> Rows from a 3D scene dataset:
================================
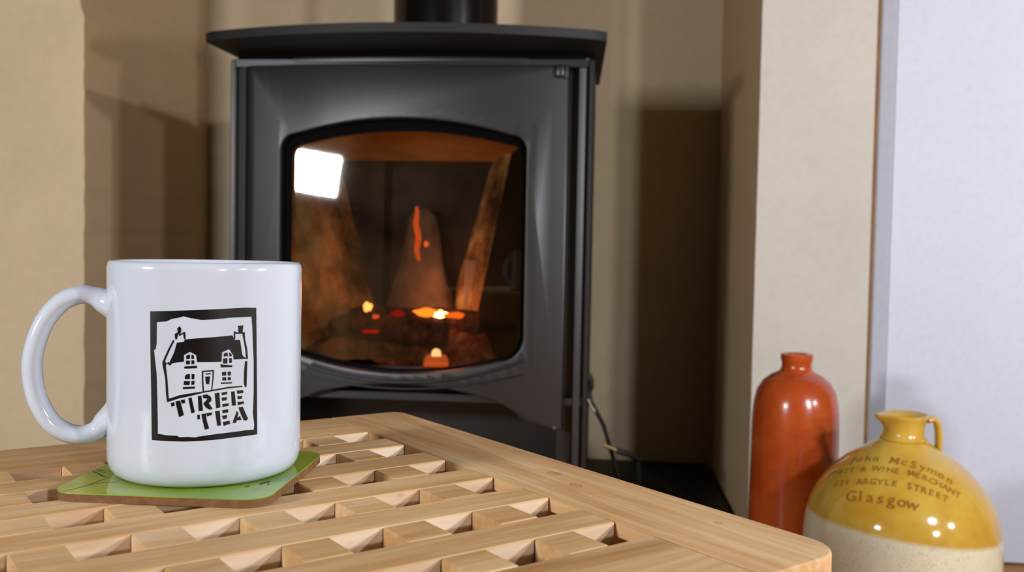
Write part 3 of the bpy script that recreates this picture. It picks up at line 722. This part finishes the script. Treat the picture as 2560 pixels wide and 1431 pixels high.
# printed picture wrapped round the wall
def wrapped(polys):
    bm = bmesh.new()
    for loops in polys:
        ls = [[Vector((p[0], p[1], 0)) for p in l] for l in loops]
        flat = [v for l in ls for v in l]; vv = [bm.verts.new(v) for v in flat]
        for t_ in geometry.tessellate_polygon(ls):
            try: bm.faces.new([vv[i] for i in t_])
            except ValueError: pass
    for k in range(-24, 25):
        bmesh.ops.bisect_plane(bm, geom=list(bm.verts)+list(bm.edges)+list(bm.faces), plane_co=(k, 0, 0), plane_no=(1, 0, 0), dist=1e-5)
    for v in bm.verts:
        ph = PHI0+v.co.x/1000/R; z = v.co.y/1000
        v.co = Vector(((R+.00006)*math.cos(ph), (R+.00006)*math.sin(ph), z-.0001))
    return bm
bm = wrapped([LOGO_FRAME]+[[q] for q in LOGO])
lg = from_bm('printed_picture', bm, M['print'], mug)
lg['label'] = 'black linocut-style print of a cottage with lettering TIREE TEA'

# ------------------------------------------------------------------ stoneware bottle
bo = empty('stoneware_bottle', (.2446, 1.19, FZ)); tag(bo, 'tall orange-brown glazed stoneware bottle against the right pier', 'bottle')
t = NT('orange_glaze'); t.principled(lin((176, 74, 24)), .22, .5, coat=.15)
n = t.noise(14, 4, .6); n2 = t.noise(160, 3)
r = t.ramp(n.outputs[0], [(.3, lin((158, 56, 20))), (.55, lin((180, 76, 28))), (.75, lin((192, 98, 44)))]); t.link(r.outputs[0], t.p.inputs['Base Color'])
t.bump(n.outputs[0], .15, .002); M['orange'] = t.m
bz = .376-FZ
prof = [(.0005, .004), (.040, .004), (.048, 0), (.0525, .004), (.0540, .012), (.0540, .05), (.0530, .15), (.0525, .225), (.0520, .245), (.0505, .262), (.0470, .277), (.0400, .2885), (.0300, .2965), (.0225, .3000), (.0192, .3030), (.0180, .3070), (.0180, .3110), (.0186, .3135), (.0192, .3150), (.0196, .3180), (.0194, .3225), (.0180, bz), (.0140, bz), (.0125, bz-.0003), (.0120, .300), (.0120, .26), (.0005, .258)]
prof = [(r_0, z_0+(DZ if .1 < z_0 < bz-.0005 else 0)) for r_0, z_0 in prof]
lathe('body', prof, M['orange'], bo, seg=96)

# ------------------------------------------------------------------ stoneware flagon
JX, JY = .3310, 1.05
jug = empty('stoneware_flagon', (JX, JY, FZ)); tag(jug, 'squat stoneware flagon, ochre shoulder over cream body, stamped lettering and pouring lip', 'flagon')
t = NT('flagon_glaze'); t.principled(lin((200, 150, 60)), .12, .5, coat=.3)
tc = t.new('ShaderNodeTexCoord'); sx = t.new('ShaderNodeSeparateXYZ'); t.link(tc.outputs['Object'], sx.inputs[0])
ma = t.new('ShaderNodeMath', operation='MULTIPLY_ADD'); t.link(sx.outputs['X'], ma.inputs[0]); ma.inputs[1].default_value = .080; t.link(sx.outputs['Z'], ma.inputs[2])
n = t.noise(8, 3); mb = t.new('ShaderNodeMath', operation='MULTIPLY_ADD'); t.link(n.outputs[0], mb.inputs[0]); mb.inputs[1].default_value = .006; t.link(ma.outputs[0], mb.inputs[2])
mr = t.new('ShaderNodeMapRange'); t.link(mb.outputs[0], mr.inputs[0]); mr.inputs[1].default_value = .1600+DZ; mr.inputs[2].default_value = .1650+DZ
n2 = t.noise(22, 4, .6); oc = t.ramp(n2.outputs[0], [(.3, lin((186, 138, 42))), (.55, lin((200, 160, 62))), (.8, lin((206, 174, 84)))])
n3 = t.noise(500, 2); cr = t.ramp(n3.outputs[0], [(.25, lin((200, 180, 144))), (.5, lin((220, 212, 184)))])
t.link(t.mix(mr.outputs[0], cr.outputs[0], oc.outputs[0]), t.p.inputs['Base Color'])
nb = t.noise(60, 3); t.bump(nb.outputs[0], .12, .001); M['flagon'] = t.m
JP = [(r_0*.963 if r_0 > .04 else r_0*.90, z_0+(DZ if z_0 > .05 else 0)) for r_0, z_0 in [(.0005, .006), (.080, .006), (.090, 0), (.098, .003), (.1030, .012), (.1045, .04), (.1050, .10), (.1050, .134), (.1043, .146), (.1030, .1572), (.1003, .1700), (.0965, .1811), (.0905, .1925), (.0835, .2018), (.0740, .2130), (.0610, .2244), (.0480, .2332), (.0400, .2390), (.0340, .2430), (.0295, .2460), (.0275, .2475)]]
NP = [(r_0*.87, z_0+DZ+.0065) for r_0, z_0 in [(.0275, .2412), (.0282, .2425), (.0270, .2440), (.0248, .2460), (.0243, .2500), (.0248, .2550), (.0262, .2605), (.0285, .2645), (.0300, .2665), (.0300, .2680), (.0285, .2690), (.0240, .2680), (.0175, .2640), (.0120, .2610), (.0095, .2580), (.0085, .235), (.0005, .233)]]
lathe('body', JP+[(.0005, .2475+DZ)], M['flagon'], jug, seg=128)
nk = lathe('neck', NP, M['flagon'], jug, seg=96)
for v in nk.data.vertices:      # pouring lip pulled out to the left, small notch beside it
    x, y, z = v.co
    rr = math.hypot(x, y); a = math.atan2(y, x)
    if z > .2625+DZ and rr > .012:
        wgt = math.exp(-((((a-math.radians(190)+PI) % (2*PI))-PI)/.35)**2)*min(1, (z-.2625-DZ)/.008)
        v.co.x += math.cos(math.radians(190))*.0065*wgt; v.co.y += math.sin(math.radians(190))*.0065*wgt
        v.co.z += .0005*wgt-.0016*math.exp(-((((a-math.radians(150)+PI) % (2*PI))-PI)/.6)**2)*(1 if rr > .02 else 0)
hh = catmull([(a_*.88, b_, c_+DZ+(.0065 if c_ > .235 else 0)) for a_, b_, c_ in [(.0255, -.006, .2640), (.0330, -.004, .2650), (.0385, -.002, .2600), (.0415, .000, .2500), (.0425, .001, .2400), (.0430, .002, .2300)]], 6)
tube('handle', hh, [.0036]*len(hh), M['flagon'], jug, seg=14, nrm=(0, 1, 0), flat=2.0)
# stamped lettering following the shoulder
def jr(z):
    P = JP[5:]
    for (r0, z0), (r1, z1) in zip(P, P[1:]):
        if z0 <= z <= z1: return r0+(r1-r0)*(z-z0)/(z1-z0), (r1-r0)/(z1-z0)
    return (.101, 0) if z < .2 else (.028, -2.0)
M['stamp'] = plain('stamped_brown', (150, 98, 34), .3, .4, var=.2)
def text_mesh(ch, size):
    cu = bpy.data.curves.new('t', 'FONT'); cu.body = ch; cu.size = size; cu.resolution_u = 2; cu.offset = .00012
    o = bpy.data.objects.new('t', cu); COL.objects.link(o)
    dg = bpy.context.evaluated_depsgraph_get(); me = bpy.data.meshes.new_from_object(o.evaluated_get(dg))
    bpy.data.objects.remove(o); bpy.data.curves.remove(cu); return me
bm = bmesh.new()
for (txt, line), hgt, adv in zip(JUG_TEXT, (.0100, .0074, .0074, .0128), (1, 1, 1, 1)):
    L = [(p[0] if p[0] < 0 else p[0]-2*PI, p[1]/1000-FZ) for p in line]
    # arc lengths
    S = [0]
    for (a0, z0), (a1, z1) in zip(L, L[1:]):
        r, dr = jr((z0+z1)/2); S.append(S[-1]+math.hypot((a1-a0)*r, (z1-z0)*math.sqrt(1+dr*dr)))
    tot = S[-1]
    for i, ch in enumerate(txt):
        if ch == ' ': continue
        s = tot*(i+.5)/len(txt)
        k = max(j for j in range(len(S)-1) if S[j] <= s); f = (s-S[k])/(S[k+1]-S[k])
        a = L[k][0]+(L[k+1][0]-L[k][0])*f; z = L[k][1]+(L[k+1][1]-L[k][1])*f
        r, dr = jr(z); ml = math.sqrt(1+dr*dr)
        tx, ty = (L[k+1][0]-L[k][0])*r, (L[k+1][1]-L[k][1])*ml; q = math.hypot(tx, ty); tx /= q; ty /= q
        me = text_mesh(ch, hgt*1.35)
        if not me.vertices: continue
        cx = (min(v.co.x for v in me.vertices)+max(v.co.x for v in me.vertices))/2
        vm = []
        for v in me.vertices:
            dx, dy = v.co.x-cx, v.co.y-hgt*.45
            X = dx*tx-dy*ty; Y = dx*ty+dy*tx
            aa = a+X/r; zz = z+Y/ml; r2, _ = jr(zz)
            n_r, n_z = 1/ml, -dr/ml
            r3 = r2+.0005*n_r
            vm.append(bm.verts.new((r3*math.cos(aa), r3*math.sin(aa), zz+.0005*n_z)))
        for p in me.polygons:
            try: bm.faces.new([vm[q_] for q_ in p.vertices])
            except ValueError: pass
        bpy.data.meshes.remove(me)
st = from_bm('stamped_lettering', bm, M['stamp'], jug); st['label'] = 'brown stamped words ending in Glasgow'
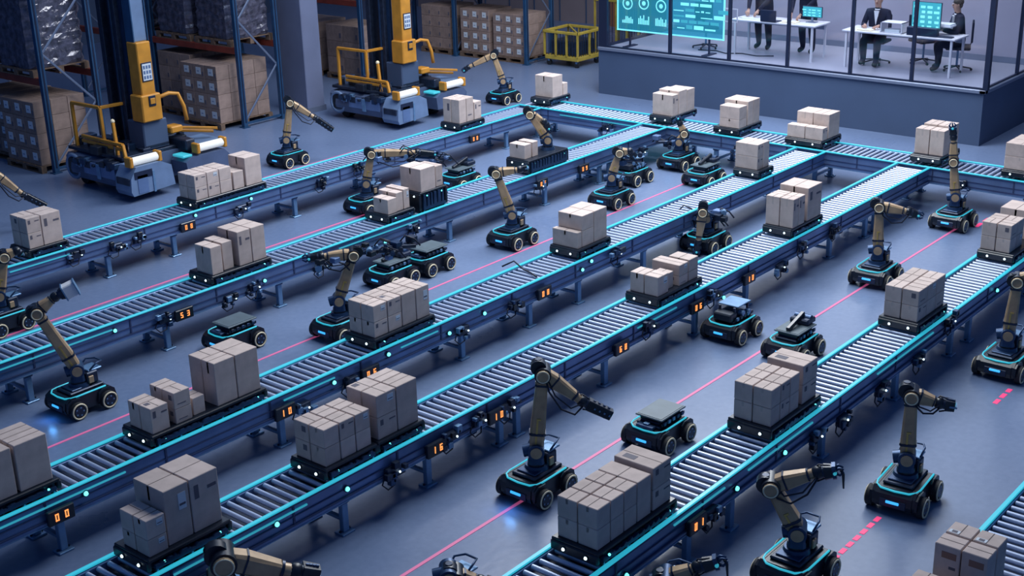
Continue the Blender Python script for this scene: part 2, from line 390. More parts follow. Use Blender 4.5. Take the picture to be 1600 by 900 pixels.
mk('C', 'grey roller conveyor with cyan edges, third from the stacker machines', 3.2, 19.56, YC, 4.9,
   [(105, 865), (447, 700), (727, 559), (832, 512), (908, 465)], (14.4, 16.0, 18.6), [(90, 805, '00'), (440, 645, '10'), (573, 580, '06'), (845, 452, '08')],
   [(132, 770), (520, 597), (605, 553), (700, 520), (755, 489), (922, 407), (908, 421)], [(4.6, 6.0), (7.9, 8.6), (9.6, 10.2)],
   [(470, 635, 2), (545, 595, 1), (720, 515, 1), (800, 475, 1), (960, 395, 1), (1090, 350, 2)])
mk('D', 'grey roller conveyor with cyan edges, fourth from the stacker machines', 3.2, 19.56, YD, 4.4,
   [(545, 833), (675, 763), (787, 700), (950, 602), (1300, 395), (1355, 370)], (4.6, 5.8, 9.5, 12.9, 14.1, 17.8), [(675, 700, '16'), (770, 645, '10'), (965, 538, '68'), (1083, 478, '06'), (1165, 433, '10')],
   [(430, 818), (540, 763), (1128, 470), (1010, 512)], [(5.2, 6.6), (11.6, 12.4)],
   [(610, 735, 2), (700, 680, 2), (745, 655, 1), (790, 635, 2), (1010, 508, 1), (1110, 460, 1), (1215, 420, 2), (1250, 385, 1), (1300, 358, 1)])
mk('E', 'grey roller conveyor with cyan edges, fifth, with a white shining roller bed', 5.4, 19.56, YE, 6.8,
   [(1080, 870), (1290, 700), (1490, 540)], (6.6, 7.6, 9.2, 12.6, 14.6, 16.5, 18.5), [(1080, 825, '01')],
   [(975, 898), (1148, 762), (1223, 706), (1555, 453)], [(6.4, 7.2), (8.2, 9.0), (9.4, 10.6), (12.0, 13.4)],
   [(1105, 800, 2), (1270, 680, 1), (1310, 665, 2), (1370, 620, 3), (1430, 560, 1), (1480, 500, 2)])
mk('F', 'grey roller conveyor with cyan edges, cut by the lower right corner of the photo', 6.6, 19.56, YF, 7, [], (7.6, 9.8, 12, 14, 16, 18), [], [], [], [])
ROLL_W = roller_mesh(.66)
_t0 = 16.25; TX = 19.6
conveyor('grey roller conveyor with cyan edges crossing behind all others below the office', 0, 13.6, 0,
         [.4, 1.9, 3.6, 4.4, 6.3, 7.6, 7.9, 9.8, 10.9, 12.8], [], [], [(1.0, 3.0)],
         [(4.9, .42, 2), (5.2, .42, 1), (8.8, .42, 1), (2.1, .42, 2)], 0, rot=(TX, _t0, 0), w=.66)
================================
> STATED PROBLEM: Up to and including the line that contains "lg['label'] = 'black", print the records above exactly from their first line, without any pictures.

> SOLUTION FOR THIS PROBLEM:
Write part 3 of the bpy script that recreates this picture. It picks up at line 722. This part finishes the script. Treat the picture as 2560 pixels wide and 1431 pixels high.
# printed picture wrapped round the wall
def wrapped(polys):
    bm = bmesh.new()
    for loops in polys:
        ls = [[Vector((p[0], p[1], 0)) for p in l] for l in loops]
        flat = [v for l in ls for v in l]; vv = [bm.verts.new(v) for v in flat]
        for t_ in geometry.tessellate_polygon(ls):
            try: bm.faces.new([vv[i] for i in t_])
            except ValueError: pass
    for k in range(-24, 25):
        bmesh.ops.bisect_plane(bm, geom=list(bm.verts)+list(bm.edges)+list(bm.faces), plane_co=(k, 0, 0), plane_no=(1, 0, 0), dist=1e-5)
    for v in bm.verts:
        ph = PHI0+v.co.x/1000/R; z = v.co.y/1000
        v.co = Vector(((R+.00006)*math.cos(ph), (R+.00006)*math.sin(ph), z-.0001))
    return bm
bm = wrapped([LOGO_FRAME]+[[q] for q in LOGO])
lg = from_bm('printed_picture', bm, M['print'], mug)
lg['label'] = 'black linocut-style print of a cottage with lettering TIREE TEA'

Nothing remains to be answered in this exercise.